--- BEGIN Input for this task ---
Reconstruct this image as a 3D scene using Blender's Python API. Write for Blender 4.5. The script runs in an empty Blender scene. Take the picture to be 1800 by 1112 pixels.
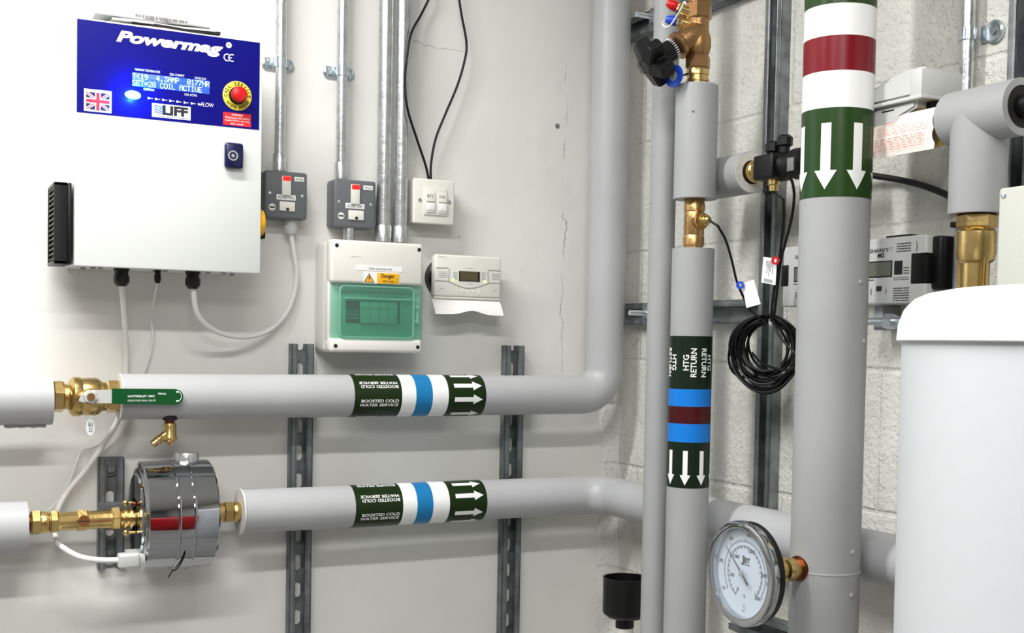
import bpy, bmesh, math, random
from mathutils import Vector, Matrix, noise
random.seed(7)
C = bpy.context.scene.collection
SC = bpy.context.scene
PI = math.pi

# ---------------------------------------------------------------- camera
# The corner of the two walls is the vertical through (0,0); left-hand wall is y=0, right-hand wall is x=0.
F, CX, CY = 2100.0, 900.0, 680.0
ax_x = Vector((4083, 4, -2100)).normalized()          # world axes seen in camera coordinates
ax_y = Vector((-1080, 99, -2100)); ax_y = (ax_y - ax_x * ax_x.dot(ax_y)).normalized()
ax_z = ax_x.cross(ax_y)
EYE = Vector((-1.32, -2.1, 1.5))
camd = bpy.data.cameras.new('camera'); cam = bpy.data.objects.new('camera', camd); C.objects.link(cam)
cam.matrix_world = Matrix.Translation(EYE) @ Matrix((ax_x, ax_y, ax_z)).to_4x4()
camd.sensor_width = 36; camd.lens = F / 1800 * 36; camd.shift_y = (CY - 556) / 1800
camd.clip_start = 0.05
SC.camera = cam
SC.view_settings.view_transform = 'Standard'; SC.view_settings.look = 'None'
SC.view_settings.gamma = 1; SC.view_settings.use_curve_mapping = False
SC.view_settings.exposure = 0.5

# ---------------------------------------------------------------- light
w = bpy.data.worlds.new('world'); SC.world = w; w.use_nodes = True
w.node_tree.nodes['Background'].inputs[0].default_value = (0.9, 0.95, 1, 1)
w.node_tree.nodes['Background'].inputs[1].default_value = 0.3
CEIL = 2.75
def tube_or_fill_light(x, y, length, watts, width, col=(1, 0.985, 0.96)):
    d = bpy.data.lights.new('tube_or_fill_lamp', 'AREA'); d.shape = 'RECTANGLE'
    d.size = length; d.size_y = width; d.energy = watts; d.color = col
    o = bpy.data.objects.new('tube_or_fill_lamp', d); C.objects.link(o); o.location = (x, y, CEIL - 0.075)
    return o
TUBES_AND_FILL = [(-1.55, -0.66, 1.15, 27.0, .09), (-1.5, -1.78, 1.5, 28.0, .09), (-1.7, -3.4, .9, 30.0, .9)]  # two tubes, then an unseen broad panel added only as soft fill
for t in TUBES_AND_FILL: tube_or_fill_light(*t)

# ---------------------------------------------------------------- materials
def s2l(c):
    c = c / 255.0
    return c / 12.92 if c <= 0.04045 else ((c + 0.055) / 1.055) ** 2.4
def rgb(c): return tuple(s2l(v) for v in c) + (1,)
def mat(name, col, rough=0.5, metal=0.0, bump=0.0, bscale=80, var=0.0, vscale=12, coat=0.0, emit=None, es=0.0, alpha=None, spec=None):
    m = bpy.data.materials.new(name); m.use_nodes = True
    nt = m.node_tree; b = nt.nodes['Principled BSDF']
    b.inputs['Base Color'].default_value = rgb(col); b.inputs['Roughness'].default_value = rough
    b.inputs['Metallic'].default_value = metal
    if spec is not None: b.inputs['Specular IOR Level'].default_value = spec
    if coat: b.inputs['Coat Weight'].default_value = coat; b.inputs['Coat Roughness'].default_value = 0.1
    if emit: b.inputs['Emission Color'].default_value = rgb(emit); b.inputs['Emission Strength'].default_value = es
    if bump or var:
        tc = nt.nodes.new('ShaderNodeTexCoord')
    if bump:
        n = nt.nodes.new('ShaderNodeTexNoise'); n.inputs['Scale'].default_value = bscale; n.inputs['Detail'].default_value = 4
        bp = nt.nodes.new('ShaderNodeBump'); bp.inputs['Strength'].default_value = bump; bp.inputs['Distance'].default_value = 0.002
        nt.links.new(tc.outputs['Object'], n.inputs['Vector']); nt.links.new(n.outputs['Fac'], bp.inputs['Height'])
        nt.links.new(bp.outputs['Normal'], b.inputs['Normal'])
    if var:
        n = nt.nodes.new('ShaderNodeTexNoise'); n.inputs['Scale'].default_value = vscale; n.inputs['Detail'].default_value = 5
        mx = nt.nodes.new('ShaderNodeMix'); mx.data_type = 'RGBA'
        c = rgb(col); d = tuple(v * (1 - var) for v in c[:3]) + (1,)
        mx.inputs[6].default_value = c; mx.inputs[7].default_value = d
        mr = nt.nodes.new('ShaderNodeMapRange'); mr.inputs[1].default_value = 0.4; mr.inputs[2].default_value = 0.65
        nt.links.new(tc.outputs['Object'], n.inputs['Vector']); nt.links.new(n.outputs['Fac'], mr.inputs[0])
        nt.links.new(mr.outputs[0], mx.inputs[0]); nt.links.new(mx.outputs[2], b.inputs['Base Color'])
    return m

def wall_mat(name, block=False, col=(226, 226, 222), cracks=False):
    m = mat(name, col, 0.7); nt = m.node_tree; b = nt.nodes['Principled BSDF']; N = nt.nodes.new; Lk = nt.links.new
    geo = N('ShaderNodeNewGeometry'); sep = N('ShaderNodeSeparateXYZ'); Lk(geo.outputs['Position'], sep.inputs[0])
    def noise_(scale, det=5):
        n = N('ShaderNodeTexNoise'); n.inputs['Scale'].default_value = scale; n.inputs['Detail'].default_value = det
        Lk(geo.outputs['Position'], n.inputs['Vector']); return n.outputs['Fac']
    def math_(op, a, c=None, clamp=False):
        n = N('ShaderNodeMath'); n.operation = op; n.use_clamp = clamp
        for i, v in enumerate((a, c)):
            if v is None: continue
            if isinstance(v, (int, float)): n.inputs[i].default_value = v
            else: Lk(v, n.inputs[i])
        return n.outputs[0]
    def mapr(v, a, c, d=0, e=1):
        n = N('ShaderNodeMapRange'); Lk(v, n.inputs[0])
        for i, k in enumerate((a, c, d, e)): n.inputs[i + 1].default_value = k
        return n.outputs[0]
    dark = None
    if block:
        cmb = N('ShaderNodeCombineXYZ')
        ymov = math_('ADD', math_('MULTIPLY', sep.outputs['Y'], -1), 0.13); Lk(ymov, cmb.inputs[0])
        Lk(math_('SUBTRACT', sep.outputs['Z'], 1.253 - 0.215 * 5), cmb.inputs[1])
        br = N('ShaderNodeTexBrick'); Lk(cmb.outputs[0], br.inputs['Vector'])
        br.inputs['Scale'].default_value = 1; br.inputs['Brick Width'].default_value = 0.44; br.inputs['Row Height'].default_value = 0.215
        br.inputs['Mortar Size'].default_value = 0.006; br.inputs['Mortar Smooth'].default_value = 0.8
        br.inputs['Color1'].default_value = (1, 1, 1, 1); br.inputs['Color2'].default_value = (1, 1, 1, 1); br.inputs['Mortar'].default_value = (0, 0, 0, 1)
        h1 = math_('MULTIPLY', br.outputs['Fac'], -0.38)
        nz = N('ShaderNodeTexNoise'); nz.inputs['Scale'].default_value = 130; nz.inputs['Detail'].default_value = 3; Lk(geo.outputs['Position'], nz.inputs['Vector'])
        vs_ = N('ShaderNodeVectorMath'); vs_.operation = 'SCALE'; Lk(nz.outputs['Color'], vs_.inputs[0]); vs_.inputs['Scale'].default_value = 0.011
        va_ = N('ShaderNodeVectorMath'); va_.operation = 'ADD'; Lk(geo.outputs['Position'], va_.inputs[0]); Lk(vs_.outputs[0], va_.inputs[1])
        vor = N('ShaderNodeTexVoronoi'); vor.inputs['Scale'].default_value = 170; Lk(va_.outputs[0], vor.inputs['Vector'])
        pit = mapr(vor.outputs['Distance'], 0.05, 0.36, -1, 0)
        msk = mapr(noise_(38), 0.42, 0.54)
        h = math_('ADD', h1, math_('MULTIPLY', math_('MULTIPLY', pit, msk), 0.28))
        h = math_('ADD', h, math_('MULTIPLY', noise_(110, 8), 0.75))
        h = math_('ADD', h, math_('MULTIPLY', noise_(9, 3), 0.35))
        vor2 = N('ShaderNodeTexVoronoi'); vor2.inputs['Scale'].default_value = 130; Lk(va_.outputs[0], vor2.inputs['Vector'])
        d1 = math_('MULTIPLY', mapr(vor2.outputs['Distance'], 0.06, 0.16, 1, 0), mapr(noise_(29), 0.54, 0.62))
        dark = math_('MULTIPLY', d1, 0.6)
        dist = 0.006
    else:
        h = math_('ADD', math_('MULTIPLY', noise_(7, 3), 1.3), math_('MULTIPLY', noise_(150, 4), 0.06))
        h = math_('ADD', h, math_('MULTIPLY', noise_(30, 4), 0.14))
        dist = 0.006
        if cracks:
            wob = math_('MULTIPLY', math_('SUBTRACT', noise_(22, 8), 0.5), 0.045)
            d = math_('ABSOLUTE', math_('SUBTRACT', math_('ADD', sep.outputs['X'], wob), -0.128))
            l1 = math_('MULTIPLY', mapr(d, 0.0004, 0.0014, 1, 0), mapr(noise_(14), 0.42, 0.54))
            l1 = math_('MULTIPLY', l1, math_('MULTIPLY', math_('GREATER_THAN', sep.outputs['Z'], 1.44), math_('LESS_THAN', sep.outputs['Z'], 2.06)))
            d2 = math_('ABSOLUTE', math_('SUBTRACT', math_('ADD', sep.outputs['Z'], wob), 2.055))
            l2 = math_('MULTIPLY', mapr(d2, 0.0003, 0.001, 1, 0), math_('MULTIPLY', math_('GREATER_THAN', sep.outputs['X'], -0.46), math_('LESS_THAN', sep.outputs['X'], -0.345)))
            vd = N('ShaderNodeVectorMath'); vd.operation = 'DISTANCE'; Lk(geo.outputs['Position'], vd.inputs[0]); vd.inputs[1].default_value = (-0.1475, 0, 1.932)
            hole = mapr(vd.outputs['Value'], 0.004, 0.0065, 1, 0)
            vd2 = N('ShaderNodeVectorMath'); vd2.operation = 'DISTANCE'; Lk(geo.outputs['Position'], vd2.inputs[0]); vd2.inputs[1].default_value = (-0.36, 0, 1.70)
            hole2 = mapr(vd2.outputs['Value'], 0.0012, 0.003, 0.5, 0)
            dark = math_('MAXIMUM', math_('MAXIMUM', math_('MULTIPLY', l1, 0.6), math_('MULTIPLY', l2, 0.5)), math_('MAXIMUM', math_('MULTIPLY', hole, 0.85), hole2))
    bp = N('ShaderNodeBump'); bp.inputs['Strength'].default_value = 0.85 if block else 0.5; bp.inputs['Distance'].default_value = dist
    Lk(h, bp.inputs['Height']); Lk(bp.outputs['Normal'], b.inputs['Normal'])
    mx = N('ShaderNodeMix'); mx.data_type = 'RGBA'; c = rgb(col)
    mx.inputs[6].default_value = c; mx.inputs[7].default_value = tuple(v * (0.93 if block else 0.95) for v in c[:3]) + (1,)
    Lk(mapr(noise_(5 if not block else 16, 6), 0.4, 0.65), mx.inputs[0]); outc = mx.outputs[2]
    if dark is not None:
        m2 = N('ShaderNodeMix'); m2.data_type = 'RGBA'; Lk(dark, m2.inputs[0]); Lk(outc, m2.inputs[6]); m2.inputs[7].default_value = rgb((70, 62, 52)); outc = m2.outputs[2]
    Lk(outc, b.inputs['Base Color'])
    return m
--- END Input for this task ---
--- BEGIN Input for this task ---
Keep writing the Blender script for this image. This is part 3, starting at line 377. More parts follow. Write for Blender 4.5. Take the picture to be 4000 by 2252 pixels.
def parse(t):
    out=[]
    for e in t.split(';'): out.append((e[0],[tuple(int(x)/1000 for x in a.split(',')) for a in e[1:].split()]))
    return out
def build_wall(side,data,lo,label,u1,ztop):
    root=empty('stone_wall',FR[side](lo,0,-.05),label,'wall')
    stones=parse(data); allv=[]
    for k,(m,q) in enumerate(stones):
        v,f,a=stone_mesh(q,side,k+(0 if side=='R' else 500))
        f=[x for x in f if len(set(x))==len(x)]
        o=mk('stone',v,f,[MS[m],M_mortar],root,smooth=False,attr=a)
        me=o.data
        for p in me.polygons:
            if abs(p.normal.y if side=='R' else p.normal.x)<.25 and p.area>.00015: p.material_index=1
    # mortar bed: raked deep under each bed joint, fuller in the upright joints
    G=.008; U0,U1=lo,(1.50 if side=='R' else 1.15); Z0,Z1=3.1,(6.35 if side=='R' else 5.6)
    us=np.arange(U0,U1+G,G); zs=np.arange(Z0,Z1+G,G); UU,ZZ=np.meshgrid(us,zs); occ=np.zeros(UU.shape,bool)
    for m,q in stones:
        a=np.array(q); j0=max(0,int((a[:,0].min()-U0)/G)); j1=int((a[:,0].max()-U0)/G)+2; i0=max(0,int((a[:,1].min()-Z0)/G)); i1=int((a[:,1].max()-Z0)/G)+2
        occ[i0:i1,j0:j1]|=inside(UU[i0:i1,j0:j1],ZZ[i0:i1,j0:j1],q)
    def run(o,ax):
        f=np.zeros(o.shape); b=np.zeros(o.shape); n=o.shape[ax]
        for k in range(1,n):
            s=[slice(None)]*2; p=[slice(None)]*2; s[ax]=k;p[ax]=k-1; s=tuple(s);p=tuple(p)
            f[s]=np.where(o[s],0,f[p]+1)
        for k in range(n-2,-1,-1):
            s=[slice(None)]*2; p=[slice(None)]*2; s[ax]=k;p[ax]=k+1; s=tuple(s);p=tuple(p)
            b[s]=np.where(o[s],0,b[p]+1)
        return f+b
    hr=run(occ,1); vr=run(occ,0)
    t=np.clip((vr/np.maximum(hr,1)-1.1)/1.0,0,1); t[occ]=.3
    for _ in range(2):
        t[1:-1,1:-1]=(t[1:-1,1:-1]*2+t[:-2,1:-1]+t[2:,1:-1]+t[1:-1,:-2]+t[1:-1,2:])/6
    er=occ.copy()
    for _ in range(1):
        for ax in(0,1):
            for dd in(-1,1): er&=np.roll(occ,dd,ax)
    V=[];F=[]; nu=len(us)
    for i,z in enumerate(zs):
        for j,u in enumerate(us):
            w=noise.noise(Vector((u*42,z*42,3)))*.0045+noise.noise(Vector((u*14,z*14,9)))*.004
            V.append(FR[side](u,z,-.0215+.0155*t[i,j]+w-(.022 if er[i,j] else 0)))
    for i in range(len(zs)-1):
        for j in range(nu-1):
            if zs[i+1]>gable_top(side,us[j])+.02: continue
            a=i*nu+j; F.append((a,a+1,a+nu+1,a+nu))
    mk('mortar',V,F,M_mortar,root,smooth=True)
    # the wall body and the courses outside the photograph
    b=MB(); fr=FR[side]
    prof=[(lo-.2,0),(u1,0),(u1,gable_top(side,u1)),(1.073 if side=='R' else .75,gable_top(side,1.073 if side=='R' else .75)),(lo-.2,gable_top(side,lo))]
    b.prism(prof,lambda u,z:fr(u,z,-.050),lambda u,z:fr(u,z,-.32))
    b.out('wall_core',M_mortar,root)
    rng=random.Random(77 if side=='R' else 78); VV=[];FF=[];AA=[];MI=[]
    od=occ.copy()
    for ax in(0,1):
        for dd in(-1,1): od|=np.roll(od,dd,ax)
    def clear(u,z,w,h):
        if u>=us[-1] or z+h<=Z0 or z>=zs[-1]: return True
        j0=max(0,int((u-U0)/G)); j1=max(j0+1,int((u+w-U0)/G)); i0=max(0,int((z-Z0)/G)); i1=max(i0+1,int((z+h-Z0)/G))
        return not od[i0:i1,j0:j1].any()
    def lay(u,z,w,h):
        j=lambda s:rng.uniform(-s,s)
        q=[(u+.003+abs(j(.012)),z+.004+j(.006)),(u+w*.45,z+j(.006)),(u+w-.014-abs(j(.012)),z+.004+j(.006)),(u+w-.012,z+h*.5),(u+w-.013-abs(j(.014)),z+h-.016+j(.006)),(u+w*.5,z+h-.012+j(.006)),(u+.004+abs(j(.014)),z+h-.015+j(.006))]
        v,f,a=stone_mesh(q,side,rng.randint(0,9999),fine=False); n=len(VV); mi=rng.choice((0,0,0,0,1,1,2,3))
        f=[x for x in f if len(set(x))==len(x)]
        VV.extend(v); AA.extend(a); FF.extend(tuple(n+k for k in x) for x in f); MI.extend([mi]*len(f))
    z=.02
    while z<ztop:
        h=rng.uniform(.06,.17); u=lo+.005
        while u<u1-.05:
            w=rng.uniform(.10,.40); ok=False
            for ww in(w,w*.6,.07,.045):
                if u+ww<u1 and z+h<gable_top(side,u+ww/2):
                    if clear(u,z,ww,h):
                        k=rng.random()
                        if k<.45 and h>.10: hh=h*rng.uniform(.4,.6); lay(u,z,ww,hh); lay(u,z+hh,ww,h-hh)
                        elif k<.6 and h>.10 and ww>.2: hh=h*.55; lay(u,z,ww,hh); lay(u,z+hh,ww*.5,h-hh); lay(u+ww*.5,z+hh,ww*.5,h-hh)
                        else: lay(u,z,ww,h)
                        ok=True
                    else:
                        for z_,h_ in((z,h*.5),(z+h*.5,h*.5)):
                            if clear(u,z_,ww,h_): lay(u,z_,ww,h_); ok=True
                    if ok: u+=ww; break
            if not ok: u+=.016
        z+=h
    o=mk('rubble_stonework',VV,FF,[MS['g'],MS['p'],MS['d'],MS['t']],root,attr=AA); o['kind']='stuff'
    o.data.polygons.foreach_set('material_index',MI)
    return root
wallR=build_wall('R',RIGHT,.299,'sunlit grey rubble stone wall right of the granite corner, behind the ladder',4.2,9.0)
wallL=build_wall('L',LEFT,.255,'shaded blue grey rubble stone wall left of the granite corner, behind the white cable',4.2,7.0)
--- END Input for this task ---
--- BEGIN Input for this task ---
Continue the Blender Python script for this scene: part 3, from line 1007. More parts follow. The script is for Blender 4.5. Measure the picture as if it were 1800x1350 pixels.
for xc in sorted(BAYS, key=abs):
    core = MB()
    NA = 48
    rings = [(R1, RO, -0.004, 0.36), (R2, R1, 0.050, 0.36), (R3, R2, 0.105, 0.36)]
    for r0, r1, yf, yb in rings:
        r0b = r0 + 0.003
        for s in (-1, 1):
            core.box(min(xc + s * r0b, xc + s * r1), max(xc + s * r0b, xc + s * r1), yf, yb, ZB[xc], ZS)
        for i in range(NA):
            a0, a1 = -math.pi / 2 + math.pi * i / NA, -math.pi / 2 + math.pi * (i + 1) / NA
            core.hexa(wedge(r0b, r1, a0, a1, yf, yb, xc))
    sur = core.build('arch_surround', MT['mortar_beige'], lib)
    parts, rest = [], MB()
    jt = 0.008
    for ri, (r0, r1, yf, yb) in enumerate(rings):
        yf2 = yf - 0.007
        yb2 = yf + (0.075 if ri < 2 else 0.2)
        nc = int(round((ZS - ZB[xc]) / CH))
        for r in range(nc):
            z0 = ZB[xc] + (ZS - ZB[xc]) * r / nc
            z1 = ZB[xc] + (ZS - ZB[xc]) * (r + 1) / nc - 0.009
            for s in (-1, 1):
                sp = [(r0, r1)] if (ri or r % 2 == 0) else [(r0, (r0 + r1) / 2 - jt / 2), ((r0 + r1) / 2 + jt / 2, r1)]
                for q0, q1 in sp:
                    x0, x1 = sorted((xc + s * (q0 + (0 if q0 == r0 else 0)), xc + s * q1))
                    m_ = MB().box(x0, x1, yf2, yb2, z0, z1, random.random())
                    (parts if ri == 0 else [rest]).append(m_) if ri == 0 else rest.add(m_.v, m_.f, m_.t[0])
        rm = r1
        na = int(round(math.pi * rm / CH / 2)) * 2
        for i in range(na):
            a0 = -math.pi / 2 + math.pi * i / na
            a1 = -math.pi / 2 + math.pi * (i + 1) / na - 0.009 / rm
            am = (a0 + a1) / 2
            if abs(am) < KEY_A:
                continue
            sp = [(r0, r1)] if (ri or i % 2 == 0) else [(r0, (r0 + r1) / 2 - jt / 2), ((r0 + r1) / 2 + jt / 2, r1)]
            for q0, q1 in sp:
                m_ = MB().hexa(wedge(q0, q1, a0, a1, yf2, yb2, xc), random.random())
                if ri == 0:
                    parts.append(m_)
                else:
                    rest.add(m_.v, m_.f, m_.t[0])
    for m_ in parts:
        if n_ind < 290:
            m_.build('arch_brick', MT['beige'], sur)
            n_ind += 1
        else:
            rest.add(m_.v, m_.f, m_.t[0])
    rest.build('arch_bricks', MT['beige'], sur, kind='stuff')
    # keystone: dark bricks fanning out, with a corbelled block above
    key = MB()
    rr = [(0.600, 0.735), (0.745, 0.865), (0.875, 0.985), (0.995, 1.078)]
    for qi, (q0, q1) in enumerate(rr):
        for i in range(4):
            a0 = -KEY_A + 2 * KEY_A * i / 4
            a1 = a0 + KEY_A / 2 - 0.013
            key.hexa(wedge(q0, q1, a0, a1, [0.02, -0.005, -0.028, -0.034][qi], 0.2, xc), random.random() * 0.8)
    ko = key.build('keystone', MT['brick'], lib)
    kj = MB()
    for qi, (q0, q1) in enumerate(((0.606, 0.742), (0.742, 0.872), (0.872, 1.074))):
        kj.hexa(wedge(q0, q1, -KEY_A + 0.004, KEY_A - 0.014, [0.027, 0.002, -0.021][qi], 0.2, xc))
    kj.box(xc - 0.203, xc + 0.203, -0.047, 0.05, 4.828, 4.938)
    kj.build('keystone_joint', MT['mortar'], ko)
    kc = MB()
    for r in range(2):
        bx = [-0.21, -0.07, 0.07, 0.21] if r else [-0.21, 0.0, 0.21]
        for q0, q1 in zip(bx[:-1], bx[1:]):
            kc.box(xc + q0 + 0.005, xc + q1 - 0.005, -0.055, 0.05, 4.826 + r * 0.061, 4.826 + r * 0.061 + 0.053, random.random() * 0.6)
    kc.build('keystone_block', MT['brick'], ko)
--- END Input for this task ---
== Exercise requirements ==
Which lines above run from the one containing "wallR=build_wall('R',RIGHT,.299,'sunlit grey rubble" down to the one containing "wallL=build_wall('L',LEFT,.255,'shaded blue grey"? Repeat exactly those, both ends included, and nothing else.

== Solution to this problem ==
wallR=build_wall('R',RIGHT,.299,'sunlit grey rubble stone wall right of the granite corner, behind the ladder',4.2,9.0)
wallL=build_wall('L',LEFT,.255,'shaded blue grey rubble stone wall left of the granite corner, behind the white cable',4.2,7.0)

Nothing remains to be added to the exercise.